Last week I took my children to the Kid’s Fair and the first thing that caught their eye was a man giving airbrush tattoos.

Out of the hundreds of design options displayed inside the walls of his tent, I picked a few of my favourites: a daisy, a dragonfly and a sweet little heart design. My eight year old daughter had other ideas.

“Those are nice,” she said. “But this is the one I want.” I looked at what she was pointing at. It was a smoking chicken.

Surprised by her choice I asked her why she wanted that particular one.

“Because it’s funny,” she said, laughing. It was hard to argue with that.

The tattoo covered half of her leg from the knee down, and unless you got a close look, it was hard to tell exactly what it was.

For those curious enough to get a good peek, most of them found it humourous. But not everyone.

“That’s not appropriate for a child,” one woman counseled me sternly. “It teaches her that smoking is okay.” Relieved that my ten year old son wasn’t standing next to me with his TNT dynamite tattoo, I asked Daisy if she thought smoking was okay.

“No!” she said, pinching her nose. “Smoking’s gross!” To that the woman shook her head and walked away.

We ran into some friends immediately after that and I told them what just happened. One of them inspected Daisy’s leg and informed me quietly that the chicken wasn’t smoking a cigarette. “I know,” I told him. “It’s a cigar.”
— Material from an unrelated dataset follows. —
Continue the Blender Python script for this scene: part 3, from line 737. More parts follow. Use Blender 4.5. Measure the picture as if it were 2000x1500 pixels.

“Ah no,” he said. “It’s not a cigar either.” I looked at it again. The inappropriate tattoo suddenly became even more so.

“Well, Daisy doesn’t know that,” I said sheepishly. “She just thinks it’s funny.”

“It is funny,” he laughed. “The whole thing’s funny.”

When I caught up with my husband later on I updated him on the woman’s reaction and what I’d learned about the chicken from our friend and he laughed as well. “It’s a cartoon tattoo that washes off,” he said. “If anything it’s positive because it starts conversations.”

Always happy to do that, I felt better about allowing our daughter to choose the chicken. Smoking came up a couple times that day and it turned out that our kids knew more about the subject that we realized from what they’d learned in school.

And, apart from the silly chicken on her leg, they thought everything about smoking was dumb and disgusting. Here’s hoping they keep that opinion.

“Thank goodness that thing washes off,” one of my girlfriends said to me the next day. “You won’t get any votes for mother of the year with that on her leg!”

I guess writing an article about the experience won’t either. Oh well. It’s still a conversation worth starting.